Hi @johnwilander sorry for missing the earlier message and the long delayed response. We're continuing our testing of recent iterations of both Webkit and Chrome privacy-focused measurement proposals which is what brought me back here.

The first question I have is whether publishers and other websites that monetize ads through third-party ad networks are fine with third-parties pushing ad click metadata on their behalf.

Yeah, I would assume so. That is the current state of play. It would likely be good to have some sort of security measure to allow the publisher site to allowlist particular third-parties to avoid a getting the equivalent of DDOSed.

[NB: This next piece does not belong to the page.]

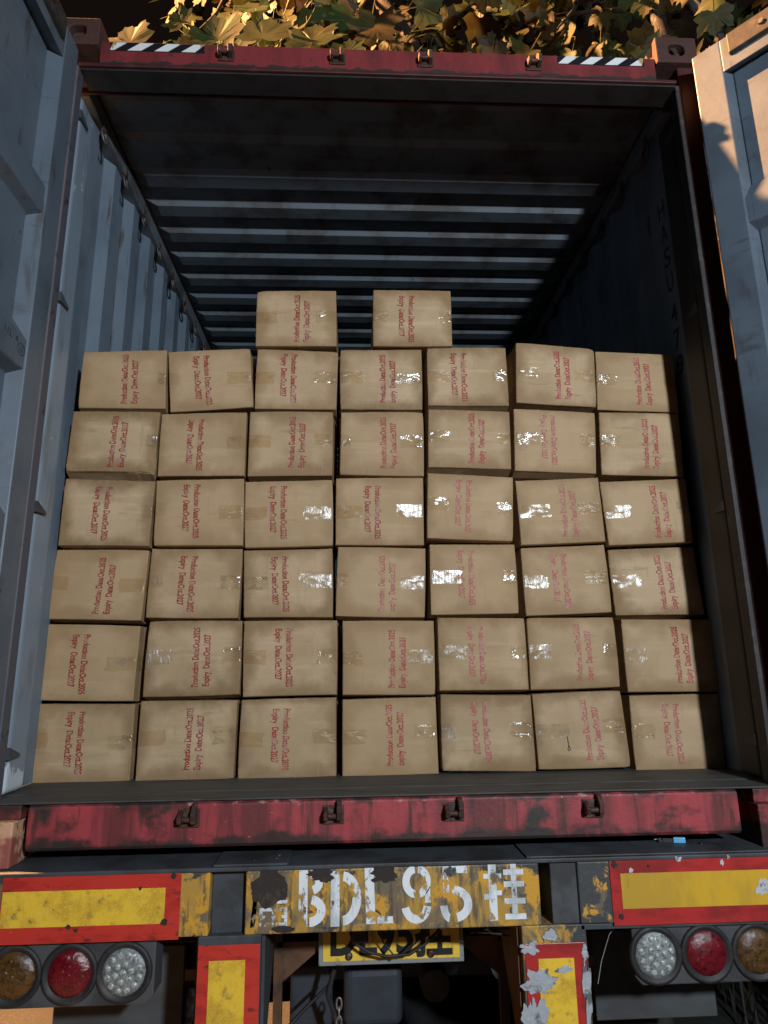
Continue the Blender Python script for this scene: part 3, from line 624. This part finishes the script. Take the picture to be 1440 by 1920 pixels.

This also means that all attribution reports that result from subsequent conversions will got to the well-known location on publisher.example, not to adnetwork.example. This is to be able to explain it to users (they have no knowledge of adnetwork.example or the hundreds of other thrid-parties involved) and to empower publisher.example — publisher.example gets the attribution reports, can analyze them, can pick and choose products to analyze them with, et cetera.

While some publishers do want these not all publishers would want that reporting and while I'm fine with having the adnetwork.example cut out of the reporting process in this case, this is a strong example of why reports also need to go to the attribution destination website.

Since both the ad click and conversions happen on websites that the ad network owns or controls, the ad network could just make up the numbers anyway since no one else is involved in the data generation.

Yeah, that makes sense. I appreciate you walking me through it.

What brought me back to this specific thread was that I was unclear of the current state of play on the basis of this thread and the connected PR.

Do we expect that PCM is working for publishers who serve such links inside third party iframes right now? The PR attached makes it seem that way but the spec and documentation are unclear on that front.